MR. ARCHIBALD: Why don't we take the offer as a committee and go and look at that. We won't be there soon but certainly, maybe mid-December.

MR. CHAIRMAN: I was going to actually suggest that, George, because I tell you for a lot of us it would perhaps open our eyes as to what the difference is between both of them.

MR. ARCHIBALD: We need our eyes opened too.

MR. CHAIRMAN: And it would be nice for a change to have something close to where I live and we could bring the metro members and go out into the rural ridings and perhaps have a look at it. If we can arrange a time and it will depend on whether or not the committee members can be present, if you would be willing to receive us, we would very much appreciate that.

MR. ALEXANDER: We will make the time. I guarantee we will make the time.

MR. ARCHIBALD: Good. Will you look after that, Mr. Chairman?

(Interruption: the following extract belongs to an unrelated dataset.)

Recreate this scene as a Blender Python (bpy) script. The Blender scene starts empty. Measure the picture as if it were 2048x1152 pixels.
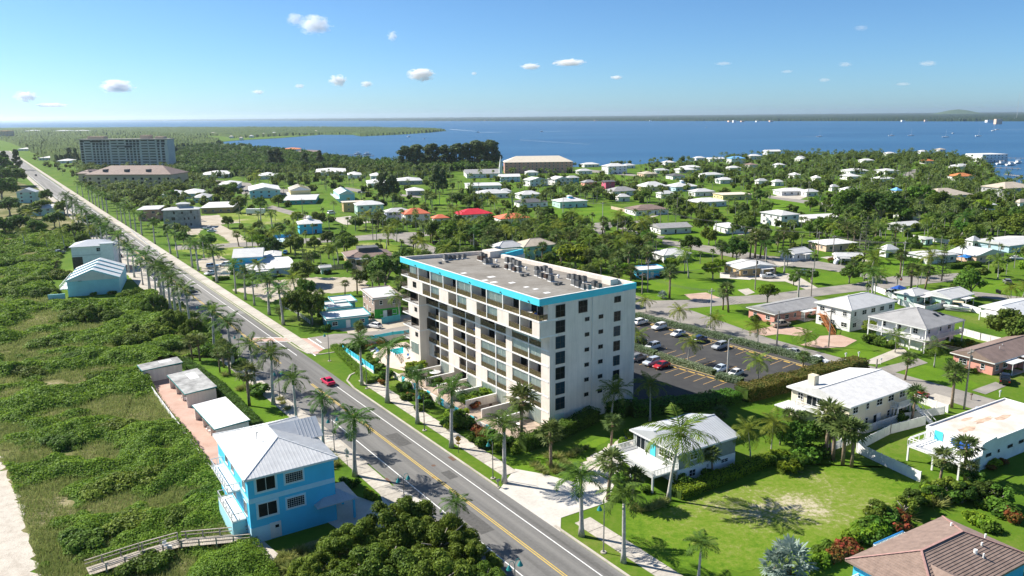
import bpy, math, random
import numpy as np
from mathutils import Vector, Matrix

random.seed(7)
RNG = np.random.default_rng(7)
scene = bpy.context.scene
COL = scene.collection
R = math.radians

# ------------------------------------------------------------------ camera
CAM_H, FOC, PIX_W, PIX_H = 56.35, 1560.0, 2048.0, 1152.0
PITCH, ROLL = math.atan(345 / 1560), R(0.54)
c_f = np.array([0, math.cos(PITCH), -math.sin(PITCH)])
_u0 = np.array([0, math.sin(PITCH), math.cos(PITCH)])
_r0 = np.array([1.0, 0, 0])
c_r = math.cos(ROLL) * _r0 - math.sin(ROLL) * _u0
c_u = math.cos(ROLL) * _u0 + math.sin(ROLL) * _r0
cam_data = bpy.data.cameras.new('camera')
cam_data.sensor_width = 36.0
cam_data.lens = FOC / PIX_W * 36.0
cam_data.clip_start = 1.0
cam_data.clip_end = 60000.0
cam = bpy.data.objects.new('camera', cam_data)
COL.objects.link(cam)
cam.matrix_world = Matrix(((c_r[0], c_u[0], -c_f[0], 0), (c_r[1], c_u[1], -c_f[1], 0),
                           (c_r[2], c_u[2], -c_f[2], CAM_H), (0, 0, 0, 1)))
scene.camera = cam

# ------------------------------------------------------------------ sky and sun
SUN_ELEV = R(40)
SUN_DIR = np.array([-0.925, 0.38, 0]) / math.hypot(0.925, 0.38)          # horizontal direction towards the sun
world = bpy.data.worlds.new('World')
scene.world = world
world.use_nodes = True
wn = world.node_tree
bg = wn.nodes['Background']
sky = wn.nodes.new('ShaderNodeTexSky')
sky.sky_type = 'NISHITA'
sky.sun_disc = False
sky.sun_elevation = SUN_ELEV
sky.sun_rotation = math.atan2(SUN_DIR[0], SUN_DIR[1])
sky.altitude = 0
sky.air_density = 0.7
sky.dust_density = 0.4
sky.ozone_density = 8.0
tint = wn.nodes.new('ShaderNodeMix'); tint.data_type = 'RGBA'; tint.blend_type = 'MULTIPLY'; tint.inputs['Factor'].default_value = 1.0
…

MR. CHAIRMAN: I certainly will. You know that will be lobster season, I could almost bring - no, I won't bring lobsters, I changed my mind. Are there any other comments for our guests here today? If not I would like to thank you very much. I think you brought another perspective from our previous witnesses and I am not saying that you are in disagreement, it is perhaps maybe just coming at if from another angle. We appreciate very much you coming here and taking time off your busy schedules and bringing forward your points. We will try to pick up on that visit, I think it would be good, even for myself because I represent predominantly a fishing area but there are parts of my constituency which are in forestry and I have an interest. I know that all members here also have an interest. Thank you very much for coming and I wish you a safe trip home.

The meeting is adjourned.

[The committee adjourned at 11:39 a.m.]